Could the lines from the start of the data through the line with "from mathutils import Matrix, Vector" be set down exactly, with no pictures among them?

/---

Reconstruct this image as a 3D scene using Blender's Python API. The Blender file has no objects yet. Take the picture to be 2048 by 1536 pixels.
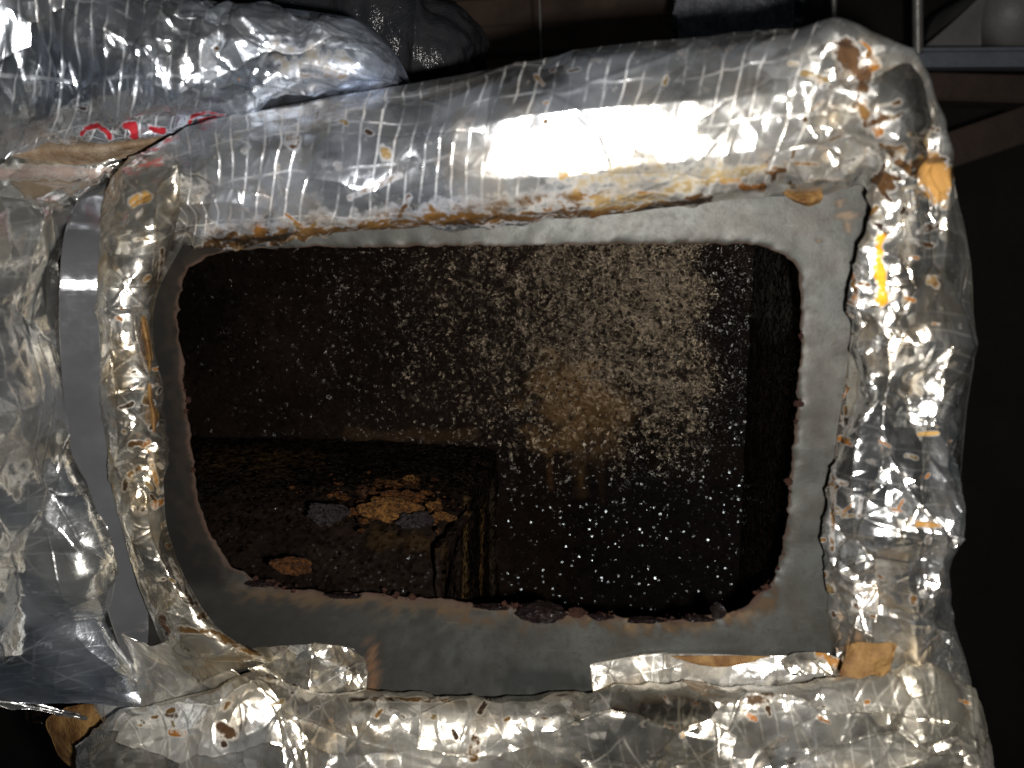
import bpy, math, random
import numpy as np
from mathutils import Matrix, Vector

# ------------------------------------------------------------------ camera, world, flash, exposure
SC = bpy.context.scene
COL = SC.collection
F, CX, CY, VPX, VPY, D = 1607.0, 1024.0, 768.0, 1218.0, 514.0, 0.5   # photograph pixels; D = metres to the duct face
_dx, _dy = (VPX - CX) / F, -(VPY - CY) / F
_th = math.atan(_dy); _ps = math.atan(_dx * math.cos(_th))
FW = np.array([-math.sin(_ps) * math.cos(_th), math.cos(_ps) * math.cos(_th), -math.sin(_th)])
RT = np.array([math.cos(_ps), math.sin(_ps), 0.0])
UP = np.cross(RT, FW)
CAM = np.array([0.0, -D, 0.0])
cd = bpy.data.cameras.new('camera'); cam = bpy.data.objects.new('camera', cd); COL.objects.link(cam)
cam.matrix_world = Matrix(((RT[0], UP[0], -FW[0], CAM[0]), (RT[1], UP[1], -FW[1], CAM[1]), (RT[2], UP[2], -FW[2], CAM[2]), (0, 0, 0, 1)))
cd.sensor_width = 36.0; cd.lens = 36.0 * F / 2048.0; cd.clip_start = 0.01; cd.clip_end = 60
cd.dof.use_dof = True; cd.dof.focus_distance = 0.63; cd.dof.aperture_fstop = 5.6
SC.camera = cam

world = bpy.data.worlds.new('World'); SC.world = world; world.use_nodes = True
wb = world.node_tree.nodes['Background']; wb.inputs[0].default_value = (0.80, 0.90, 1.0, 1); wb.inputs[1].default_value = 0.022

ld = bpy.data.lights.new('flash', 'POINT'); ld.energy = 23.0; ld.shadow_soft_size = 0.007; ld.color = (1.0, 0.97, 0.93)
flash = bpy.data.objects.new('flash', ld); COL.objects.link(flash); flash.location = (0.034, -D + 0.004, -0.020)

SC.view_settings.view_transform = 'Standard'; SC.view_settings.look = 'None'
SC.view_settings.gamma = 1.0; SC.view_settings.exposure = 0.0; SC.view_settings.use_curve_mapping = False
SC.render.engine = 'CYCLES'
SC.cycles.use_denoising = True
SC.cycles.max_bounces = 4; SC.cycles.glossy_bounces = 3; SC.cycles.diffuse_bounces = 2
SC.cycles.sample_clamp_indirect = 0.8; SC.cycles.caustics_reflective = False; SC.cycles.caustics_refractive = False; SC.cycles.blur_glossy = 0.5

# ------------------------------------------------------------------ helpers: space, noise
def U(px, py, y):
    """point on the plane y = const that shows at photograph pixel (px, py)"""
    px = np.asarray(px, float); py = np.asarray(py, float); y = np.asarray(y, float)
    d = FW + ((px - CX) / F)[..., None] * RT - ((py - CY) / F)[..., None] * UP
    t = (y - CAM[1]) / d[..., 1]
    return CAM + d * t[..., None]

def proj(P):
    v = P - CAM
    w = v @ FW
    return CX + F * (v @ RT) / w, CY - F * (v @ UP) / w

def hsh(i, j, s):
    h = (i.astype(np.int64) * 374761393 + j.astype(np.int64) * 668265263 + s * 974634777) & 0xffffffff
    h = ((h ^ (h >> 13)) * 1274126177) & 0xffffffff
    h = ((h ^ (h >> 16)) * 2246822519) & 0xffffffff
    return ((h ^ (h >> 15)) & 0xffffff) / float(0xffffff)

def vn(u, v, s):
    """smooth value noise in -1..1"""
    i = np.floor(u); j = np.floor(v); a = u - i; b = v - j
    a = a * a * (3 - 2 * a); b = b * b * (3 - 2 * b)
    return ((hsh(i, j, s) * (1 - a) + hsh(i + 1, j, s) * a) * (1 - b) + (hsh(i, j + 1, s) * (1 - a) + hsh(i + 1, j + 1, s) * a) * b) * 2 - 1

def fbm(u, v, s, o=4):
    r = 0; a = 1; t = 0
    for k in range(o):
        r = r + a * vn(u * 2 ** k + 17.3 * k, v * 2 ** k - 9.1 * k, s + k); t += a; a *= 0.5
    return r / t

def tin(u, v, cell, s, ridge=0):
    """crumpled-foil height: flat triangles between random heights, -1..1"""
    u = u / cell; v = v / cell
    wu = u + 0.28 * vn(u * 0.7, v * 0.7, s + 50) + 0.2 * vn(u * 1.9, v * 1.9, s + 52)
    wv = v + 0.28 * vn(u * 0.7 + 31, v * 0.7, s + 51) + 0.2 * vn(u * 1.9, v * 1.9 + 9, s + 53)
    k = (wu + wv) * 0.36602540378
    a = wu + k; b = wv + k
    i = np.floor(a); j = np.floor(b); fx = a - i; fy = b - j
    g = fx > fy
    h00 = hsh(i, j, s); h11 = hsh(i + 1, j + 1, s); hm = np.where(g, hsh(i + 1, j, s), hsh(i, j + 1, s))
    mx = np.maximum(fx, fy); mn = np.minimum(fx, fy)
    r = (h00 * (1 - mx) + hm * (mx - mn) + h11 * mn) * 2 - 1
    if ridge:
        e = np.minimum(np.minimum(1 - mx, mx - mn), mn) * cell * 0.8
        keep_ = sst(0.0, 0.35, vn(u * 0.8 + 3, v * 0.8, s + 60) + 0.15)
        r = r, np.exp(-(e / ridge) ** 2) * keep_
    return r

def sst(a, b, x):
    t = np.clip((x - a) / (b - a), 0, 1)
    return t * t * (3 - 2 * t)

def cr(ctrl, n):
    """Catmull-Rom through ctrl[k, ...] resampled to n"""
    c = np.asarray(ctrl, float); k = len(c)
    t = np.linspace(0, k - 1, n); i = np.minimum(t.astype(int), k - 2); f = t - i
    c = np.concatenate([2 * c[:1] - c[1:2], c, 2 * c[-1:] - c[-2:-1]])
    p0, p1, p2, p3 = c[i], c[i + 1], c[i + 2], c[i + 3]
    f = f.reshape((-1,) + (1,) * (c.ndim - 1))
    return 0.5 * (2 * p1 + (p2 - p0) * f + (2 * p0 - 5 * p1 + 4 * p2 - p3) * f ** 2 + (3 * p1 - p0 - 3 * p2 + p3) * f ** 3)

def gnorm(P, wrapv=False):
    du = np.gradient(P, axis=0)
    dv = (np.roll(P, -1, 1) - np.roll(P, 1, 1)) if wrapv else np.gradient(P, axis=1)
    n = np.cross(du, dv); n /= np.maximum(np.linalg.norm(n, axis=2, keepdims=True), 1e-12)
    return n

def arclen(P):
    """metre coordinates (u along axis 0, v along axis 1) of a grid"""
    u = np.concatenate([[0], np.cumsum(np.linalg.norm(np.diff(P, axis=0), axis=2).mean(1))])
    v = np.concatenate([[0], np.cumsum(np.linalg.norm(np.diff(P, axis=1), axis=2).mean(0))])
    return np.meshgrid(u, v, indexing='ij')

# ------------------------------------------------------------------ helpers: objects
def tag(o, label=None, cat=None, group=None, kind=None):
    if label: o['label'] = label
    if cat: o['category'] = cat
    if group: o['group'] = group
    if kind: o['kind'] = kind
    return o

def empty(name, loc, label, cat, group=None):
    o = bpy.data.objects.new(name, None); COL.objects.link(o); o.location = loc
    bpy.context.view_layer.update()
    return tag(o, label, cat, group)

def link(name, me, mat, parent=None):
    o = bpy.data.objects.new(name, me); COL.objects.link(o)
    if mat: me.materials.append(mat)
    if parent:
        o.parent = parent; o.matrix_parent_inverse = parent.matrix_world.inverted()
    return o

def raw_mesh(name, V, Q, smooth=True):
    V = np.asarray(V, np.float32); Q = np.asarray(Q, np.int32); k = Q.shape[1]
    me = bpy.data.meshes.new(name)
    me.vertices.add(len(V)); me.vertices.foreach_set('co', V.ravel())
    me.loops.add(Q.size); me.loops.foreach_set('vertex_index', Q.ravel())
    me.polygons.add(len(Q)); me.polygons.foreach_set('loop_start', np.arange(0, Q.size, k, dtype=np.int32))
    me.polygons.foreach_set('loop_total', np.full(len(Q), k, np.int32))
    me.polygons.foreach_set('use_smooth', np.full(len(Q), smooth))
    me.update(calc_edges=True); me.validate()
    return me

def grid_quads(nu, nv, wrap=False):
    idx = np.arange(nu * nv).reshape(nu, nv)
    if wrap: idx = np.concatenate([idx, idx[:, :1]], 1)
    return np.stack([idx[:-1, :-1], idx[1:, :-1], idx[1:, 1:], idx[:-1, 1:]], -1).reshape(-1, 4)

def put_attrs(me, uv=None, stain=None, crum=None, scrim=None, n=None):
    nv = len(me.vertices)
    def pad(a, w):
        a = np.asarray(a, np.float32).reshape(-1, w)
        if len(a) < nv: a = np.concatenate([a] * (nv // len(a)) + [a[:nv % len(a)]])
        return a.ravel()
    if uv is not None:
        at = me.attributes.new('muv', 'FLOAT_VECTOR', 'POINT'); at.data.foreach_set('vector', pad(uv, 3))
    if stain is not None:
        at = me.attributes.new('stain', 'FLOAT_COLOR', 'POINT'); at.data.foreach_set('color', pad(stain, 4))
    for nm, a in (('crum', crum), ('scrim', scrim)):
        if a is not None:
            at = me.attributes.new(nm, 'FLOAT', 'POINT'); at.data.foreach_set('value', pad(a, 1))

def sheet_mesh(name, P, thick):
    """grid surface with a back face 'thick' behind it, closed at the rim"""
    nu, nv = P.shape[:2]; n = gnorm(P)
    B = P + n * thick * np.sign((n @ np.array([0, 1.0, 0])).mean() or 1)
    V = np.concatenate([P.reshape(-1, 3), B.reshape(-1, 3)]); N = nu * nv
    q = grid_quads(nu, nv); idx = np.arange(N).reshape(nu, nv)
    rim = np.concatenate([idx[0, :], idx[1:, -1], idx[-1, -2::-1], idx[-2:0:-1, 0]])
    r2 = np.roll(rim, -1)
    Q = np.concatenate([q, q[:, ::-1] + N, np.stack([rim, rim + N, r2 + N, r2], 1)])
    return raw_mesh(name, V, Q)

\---

Problem solution =>
Reconstruct this image as a 3D scene using Blender's Python API. The Blender file has no objects yet. Take the picture to be 2048 by 1536 pixels.
import bpy, math, random
import numpy as np
from mathutils import Matrix, Vector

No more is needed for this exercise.